**WRITTEN PROBLEM**
Can you write out all the lines word for word, with no pictures?

**DATA SHOWN**
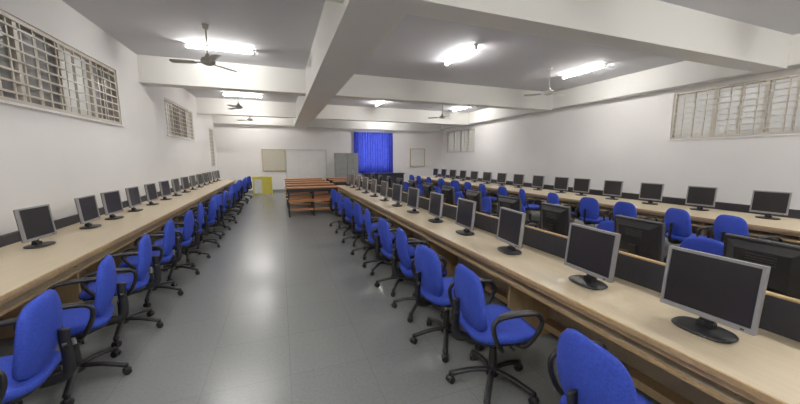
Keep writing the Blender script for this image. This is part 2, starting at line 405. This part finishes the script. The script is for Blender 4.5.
# ---------------------------------------------------------------- end wall items
YW=16.99
def board(name,X0,X1,Z0,Z1,face,fr):
    mb=MB()
    mb.box(X0,X1,16.955,YW,Z0,Z1,face)
    mb.box(X0-.03,X0,16.94,YW,Z0-.03,Z1+.03,fr); mb.box(X1,X1+.03,16.94,YW,Z0-.03,Z1+.03,fr)
    mb.box(X0,X1,16.94,YW,Z1,Z1+.03,fr); mb.box(X0,X1,16.92,YW,Z0-.03,Z0,fr)
    place(name,mb.mesh(name))
board('whiteboard',.3,2.22,.64,2.04,M_board,M_alu)
board('notice_board',-.78,.22,1.05,2.04,M_pin,M_side)
board('wall_chart_board',6.95,7.8,1.2,2.15,M_board,M_edge)
mb=MB(); mb.box(-1.2,-.35,15.3,15.9,.80,.83,M_yellow)
mb.box(-1.17,-.38,15.33,15.36,.05,.80,M_yellow)
mb.box(-1.17,-1.14,15.36,15.87,0,.80,M_yellow); mb.box(-.41,-.38,15.36,15.87,0,.80,M_yellow)
mb.box(-1.10,-.80,15.32,15.33,.12,.72,M_white); mb.box(-.95,-.5,15.45,15.75,.83,.87,M_white)
place('yellow_teacher_desk',mb.mesh('yellow_desk'),bevel=.004)
mb=MB()
for k in range(2):
    x=2.6+k*.59
    mb.box(x,x+.57,16.25,16.70,.06,1.9,M_grey)
    for q in (0,1): mb.box(x+.02+q*.28,x+.28+q*.28,16.235,16.25,.12,1.86,M_grey)
    mb.box(x+.25,x+.265,16.215,16.235,.9,1.05,M_metal); mb.box(x+.31,x+.325,16.215,16.235,.9,1.05,M_metal)
    for a in (.03,.51):
        for b in (16.27,16.63): mb.box(x+a,x+a+.04,b,b+.04,0,.06,M_black)
place('steel_cupboard',mb.mesh('steel_cupboard'),bevel=.004)
mb=MB(); mb.box(3.95,6.2,15.9,16.5,.82,.86,M_black); mb.box(4.0,6.15,15.95,15.98,.1,.82,M_strip)
for x in (4.0,5.05,6.12): mb.box(x,x+.03,15.98,16.45,0,.82,M_grey)
place('dark_work_table',mb.mesh('dark_table'),bevel=.004)

# ---------------------------------------------------------------- world + camera
w=bpy.data.worlds.new('World'); sc.world=w; w.use_nodes=True
nt=w.node_tree; bg=nt.nodes['Background']
bg.inputs['Color'].default_value=(.88,.93,1,1); bg.inputs['Strength'].default_value=2.2

cam=bpy.data.cameras.new('Camera'); co=bpy.data.objects.new('Camera',cam); sc.collection.objects.link(co)
cam.sensor_width=36; cam.lens=320/800*36; cam.clip_start=.02
co.location=(0,0,1.65); co.rotation_euler=(math.radians(90-7.83),0,math.radians(-20.4))
sc.camera=co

**TASK RESPONSE**
Keep writing the Blender script for this image. This is part 2, starting at line 405. This part finishes the script. The script is for Blender 4.5.
# ---------------------------------------------------------------- end wall items
YW=16.99
def board(name,X0,X1,Z0,Z1,face,fr):
    mb=MB()
    mb.box(X0,X1,16.955,YW,Z0,Z1,face)
    mb.box(X0-.03,X0,16.94,YW,Z0-.03,Z1+.03,fr); mb.box(X1,X1+.03,16.94,YW,Z0-.03,Z1+.03,fr)
    mb.box(X0,X1,16.94,YW,Z1,Z1+.03,fr); mb.box(X0,X1,16.92,YW,Z0-.03,Z0,fr)
    place(name,mb.mesh(name))
board('whiteboard',.3,2.22,.64,2.04,M_board,M_alu)
board('notice_board',-.78,.22,1.05,2.04,M_pin,M_side)
board('wall_chart_board',6.95,7.8,1.2,2.15,M_board,M_edge)
mb=MB(); mb.box(-1.2,-.35,15.3,15.9,.80,.83,M_yellow)
mb.box(-1.17,-.38,15.33,15.36,.05,.80,M_yellow)
mb.box(-1.17,-1.14,15.36,15.87,0,.80,M_yellow); mb.box(-.41,-.38,15.36,15.87,0,.80,M_yellow)
mb.box(-1.10,-.80,15.32,15.33,.12,.72,M_white); mb.box(-.95,-.5,15.45,15.75,.83,.87,M_white)
place('yellow_teacher_desk',mb.mesh('yellow_desk'),bevel=.004)
mb=MB()
for k in range(2):
    x=2.6+k*.59
    mb.box(x,x+.57,16.25,16.70,.06,1.9,M_grey)
    for q in (0,1): mb.box(x+.02+q*.28,x+.28+q*.28,16.235,16.25,.12,1.86,M_grey)
    mb.box(x+.25,x+.265,16.215,16.235,.9,1.05,M_metal); mb.box(x+.31,x+.325,16.215,16.235,.9,1.05,M_metal)
    for a in (.03,.51):
        for b in (16.27,16.63): mb.box(x+a,x+a+.04,b,b+.04,0,.06,M_black)
place('steel_cupboard',mb.mesh('steel_cupboard'),bevel=.004)
mb=MB(); mb.box(3.95,6.2,15.9,16.5,.82,.86,M_black); mb.box(4.0,6.15,15.95,15.98,.1,.82,M_strip)
for x in (4.0,5.05,6.12): mb.box(x,x+.03,15.98,16.45,0,.82,M_grey)
place('dark_work_table',mb.mesh('dark_table'),bevel=.004)

# ---------------------------------------------------------------- world + camera
w=bpy.data.worlds.new('World'); sc.world=w; w.use_nodes=True
nt=w.node_tree; bg=nt.nodes['Background']
bg.inputs['Color'].default_value=(.88,.93,1,1); bg.inputs['Strength'].default_value=2.2

cam=bpy.data.cameras.new('Camera'); co=bpy.data.objects.new('Camera',cam); sc.collection.objects.link(co)
cam.sensor_width=36; cam.lens=320/800*36; cam.clip_start=.02
co.location=(0,0,1.65); co.rotation_euler=(math.radians(90-7.83),0,math.radians(-20.4))
sc.camera=co